Wit begint en wint.
Vind de eerste twee zetten
Wil je de hele partij zien, klik dan hier.
Deze stelling kwam uit een partij tussen Bannik en Nikolayevsky, mij twee totaal onbekende schakers, die in 1958 werd gespeeld in Odessa.
Hoewel
ik zeer kan genieten van dwingende combinaties met mat in zes of meer, kan ik
ook euforisch worden van het raffinement dat in de oplossing van stellingen als
deze zit.
Waar
het om gaat is wel duidelijk. Wil wit winnen, dan zal er gepromoveerd moeten
worden. Nadere beschouwing leert dat dit nog niet zo eenvoudig is. De b-pion
hangt en als de g-pion gaat lopen, wordt hem de pas afgesneden door de zwarte
Loper. Die kan je dan wel proberen te verdrijven met je Koning en eventueel kan
de Loper daarbij ook assistentie verlenen, maar dat wordt weer een hele lange
weg naar Tipperary. Fritz geeft
bijvoorbeeld deze variant:
- Kf3, Kd5; 2. g6, Ke6; enz. en bereikt dan na 14
zetten een stelling waarin het na 79 mat is.
Ook
: 1. g6, Ld3; 2. Kf3, Kxb5; 3. Ke4, … is winnend, maar ook deze variant is
vooral een oefening in geduld en concentratie.
Er
moet dus een snellere en elegantere manier zijn om dit probleem op te lossen
(want anders zou het geen probleem zijn, natuurlijk). En die is er.
Voor
Wit is het duidelijk dat Zwart niet meteen Ld3 moet kunnen spelen. Verder valt
op dat de witte Loper weinig anders staat te doen dan loeren naar de pion op
b6. En als die pion op b5 ook nog eens
een vrijpion zou kunnen worden, dan moet die zwarte Loper welhaast kunnen
toveren om ze allebei uit te schakelen.

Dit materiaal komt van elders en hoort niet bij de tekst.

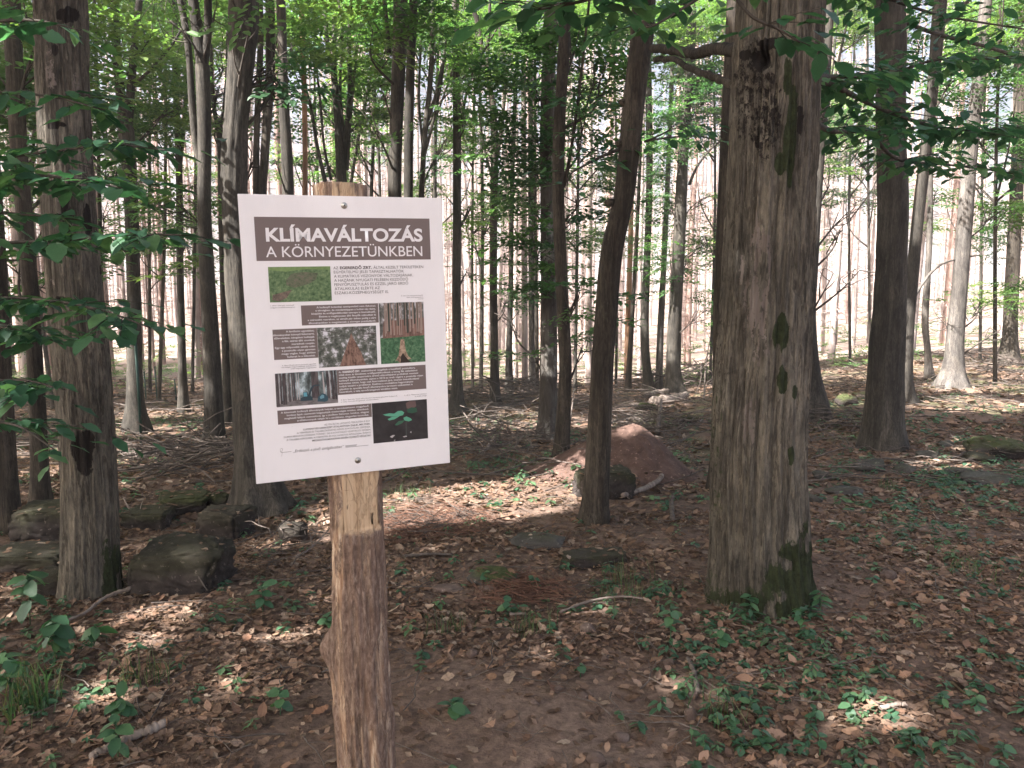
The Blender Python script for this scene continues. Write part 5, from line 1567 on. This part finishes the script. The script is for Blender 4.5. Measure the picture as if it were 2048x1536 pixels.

Afleiding en bevrijding lijken derhalve
de sleutelbegrippen. En als je zover
bent, dan ben je bij de oplossing.
- Lxb6!, Lc3; 2. La5! Na 2. …, Lxa5 volgt 3. g6, Lc3; 4.b6, Kd5, 5. b7 enz..
- Of: 2. …, Le5 en dan gaat eerst de b-pion lopen en daarna de g-pion.